____ Dataset content

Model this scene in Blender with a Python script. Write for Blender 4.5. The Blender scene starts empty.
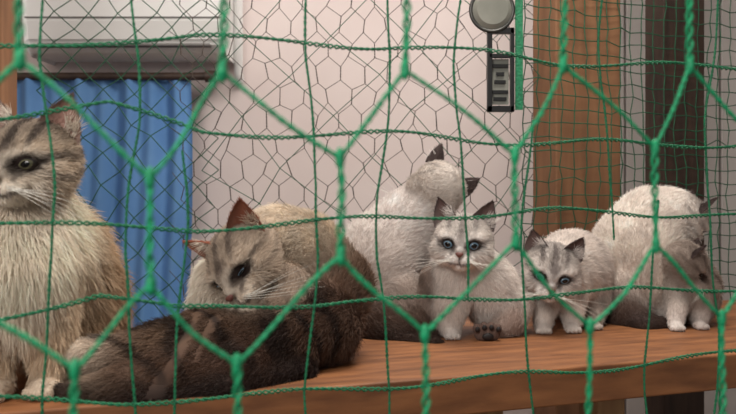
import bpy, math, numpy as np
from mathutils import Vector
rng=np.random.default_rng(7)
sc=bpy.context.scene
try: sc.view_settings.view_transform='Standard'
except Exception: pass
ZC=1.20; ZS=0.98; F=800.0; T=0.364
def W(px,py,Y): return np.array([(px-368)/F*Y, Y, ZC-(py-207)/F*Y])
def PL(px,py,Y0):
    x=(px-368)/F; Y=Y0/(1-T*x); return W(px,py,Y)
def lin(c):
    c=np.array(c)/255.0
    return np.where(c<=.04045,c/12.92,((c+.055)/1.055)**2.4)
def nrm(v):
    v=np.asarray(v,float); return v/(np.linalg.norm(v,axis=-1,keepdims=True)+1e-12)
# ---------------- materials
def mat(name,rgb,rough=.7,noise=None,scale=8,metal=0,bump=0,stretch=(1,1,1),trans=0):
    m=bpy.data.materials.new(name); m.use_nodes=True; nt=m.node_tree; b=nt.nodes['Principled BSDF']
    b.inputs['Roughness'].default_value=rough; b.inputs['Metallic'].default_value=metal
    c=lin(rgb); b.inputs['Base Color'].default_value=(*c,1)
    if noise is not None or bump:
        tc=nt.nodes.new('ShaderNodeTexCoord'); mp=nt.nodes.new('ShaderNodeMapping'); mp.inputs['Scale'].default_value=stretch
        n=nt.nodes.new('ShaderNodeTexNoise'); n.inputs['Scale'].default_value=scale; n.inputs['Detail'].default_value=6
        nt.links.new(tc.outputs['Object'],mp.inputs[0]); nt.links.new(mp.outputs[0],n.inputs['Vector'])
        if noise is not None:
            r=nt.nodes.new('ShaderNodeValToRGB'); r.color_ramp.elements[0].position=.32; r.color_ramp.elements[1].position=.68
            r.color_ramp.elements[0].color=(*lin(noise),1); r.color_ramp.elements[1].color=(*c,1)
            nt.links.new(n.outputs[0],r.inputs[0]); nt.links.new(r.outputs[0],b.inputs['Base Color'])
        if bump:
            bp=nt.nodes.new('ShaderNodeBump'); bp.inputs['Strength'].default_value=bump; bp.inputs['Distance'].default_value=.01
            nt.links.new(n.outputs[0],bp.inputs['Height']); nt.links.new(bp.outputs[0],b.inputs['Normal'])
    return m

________

### Goal of the exercise
Take every line above carrying "scene" and return it.

### Solved exercise
Model this scene in Blender with a Python script. Write for Blender 4.5. The Blender scene starts empty.
sc=bpy.context.scene